- _Exercise details_
Review the lines that follow and copy each one that contains the word "Measure".
= = =
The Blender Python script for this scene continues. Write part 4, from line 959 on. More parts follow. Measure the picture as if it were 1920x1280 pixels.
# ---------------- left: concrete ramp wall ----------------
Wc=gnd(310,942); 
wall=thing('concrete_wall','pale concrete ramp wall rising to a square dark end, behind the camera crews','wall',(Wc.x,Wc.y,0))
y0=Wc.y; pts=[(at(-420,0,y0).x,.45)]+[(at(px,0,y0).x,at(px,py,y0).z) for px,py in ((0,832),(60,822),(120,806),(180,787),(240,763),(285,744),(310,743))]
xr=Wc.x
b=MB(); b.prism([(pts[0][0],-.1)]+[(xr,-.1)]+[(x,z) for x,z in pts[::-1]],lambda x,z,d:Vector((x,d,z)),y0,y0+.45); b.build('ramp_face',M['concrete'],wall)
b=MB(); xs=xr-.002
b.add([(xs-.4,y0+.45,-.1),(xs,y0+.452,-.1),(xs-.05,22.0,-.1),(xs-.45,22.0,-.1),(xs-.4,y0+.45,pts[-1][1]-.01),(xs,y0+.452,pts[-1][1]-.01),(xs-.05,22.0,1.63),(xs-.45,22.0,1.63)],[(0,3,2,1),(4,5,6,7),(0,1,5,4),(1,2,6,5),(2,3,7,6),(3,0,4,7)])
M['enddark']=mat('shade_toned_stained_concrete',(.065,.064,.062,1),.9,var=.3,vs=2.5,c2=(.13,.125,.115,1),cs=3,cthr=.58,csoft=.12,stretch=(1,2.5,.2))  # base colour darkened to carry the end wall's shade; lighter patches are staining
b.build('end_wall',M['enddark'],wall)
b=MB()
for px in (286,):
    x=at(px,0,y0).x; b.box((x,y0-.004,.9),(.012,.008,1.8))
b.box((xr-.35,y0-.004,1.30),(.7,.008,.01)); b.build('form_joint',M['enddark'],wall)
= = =
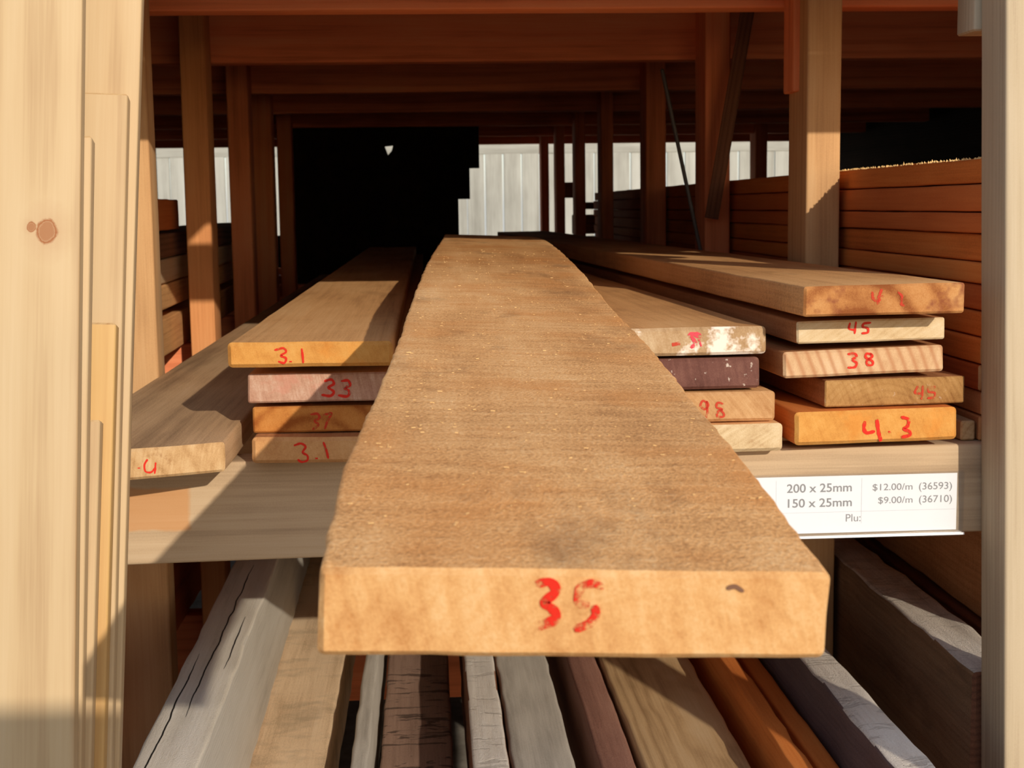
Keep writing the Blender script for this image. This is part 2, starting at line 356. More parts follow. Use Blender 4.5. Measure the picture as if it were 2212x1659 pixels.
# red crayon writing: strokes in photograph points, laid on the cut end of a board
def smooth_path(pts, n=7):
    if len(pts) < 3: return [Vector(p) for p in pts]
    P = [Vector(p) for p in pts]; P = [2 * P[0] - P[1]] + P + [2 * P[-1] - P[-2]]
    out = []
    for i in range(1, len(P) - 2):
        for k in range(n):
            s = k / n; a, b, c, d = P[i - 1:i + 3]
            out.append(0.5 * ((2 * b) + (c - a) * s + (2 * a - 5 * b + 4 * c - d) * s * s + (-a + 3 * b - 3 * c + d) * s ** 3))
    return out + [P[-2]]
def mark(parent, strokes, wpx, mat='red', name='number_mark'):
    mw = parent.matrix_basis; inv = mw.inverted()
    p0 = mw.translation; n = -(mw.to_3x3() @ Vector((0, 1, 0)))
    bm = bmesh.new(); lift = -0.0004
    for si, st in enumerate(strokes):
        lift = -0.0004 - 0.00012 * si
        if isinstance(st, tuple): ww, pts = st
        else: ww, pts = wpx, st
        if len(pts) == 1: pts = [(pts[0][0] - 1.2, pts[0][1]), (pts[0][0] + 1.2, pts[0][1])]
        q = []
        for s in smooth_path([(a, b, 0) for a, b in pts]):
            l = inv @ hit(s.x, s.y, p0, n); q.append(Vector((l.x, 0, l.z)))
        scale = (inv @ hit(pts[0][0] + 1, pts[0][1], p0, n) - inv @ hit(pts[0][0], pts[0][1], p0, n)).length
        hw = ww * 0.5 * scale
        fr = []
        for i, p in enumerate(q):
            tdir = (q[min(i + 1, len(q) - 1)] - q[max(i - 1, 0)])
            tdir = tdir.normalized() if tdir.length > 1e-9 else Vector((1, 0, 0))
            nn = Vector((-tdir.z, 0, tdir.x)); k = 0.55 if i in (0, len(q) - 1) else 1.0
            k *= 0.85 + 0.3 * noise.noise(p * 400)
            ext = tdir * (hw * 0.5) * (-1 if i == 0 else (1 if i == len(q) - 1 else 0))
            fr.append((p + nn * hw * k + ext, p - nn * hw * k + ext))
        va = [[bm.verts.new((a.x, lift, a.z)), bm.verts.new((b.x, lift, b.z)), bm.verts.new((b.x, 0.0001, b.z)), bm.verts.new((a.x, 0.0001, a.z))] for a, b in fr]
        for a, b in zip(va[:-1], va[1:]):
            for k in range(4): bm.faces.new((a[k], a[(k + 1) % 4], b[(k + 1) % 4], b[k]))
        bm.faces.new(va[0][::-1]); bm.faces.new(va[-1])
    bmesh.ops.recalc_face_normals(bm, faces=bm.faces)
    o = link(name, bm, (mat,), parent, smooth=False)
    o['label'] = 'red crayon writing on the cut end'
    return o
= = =
- _Reply to the task_
The Blender Python script for this scene continues. Write part 4, from line 959 on. More parts follow. Measure the picture as if it were 1920x1280 pixels.
Keep writing the Blender script for this image. This is part 2, starting at line 356. More parts follow. Use Blender 4.5. Measure the picture as if it were 2212x1659 pixels.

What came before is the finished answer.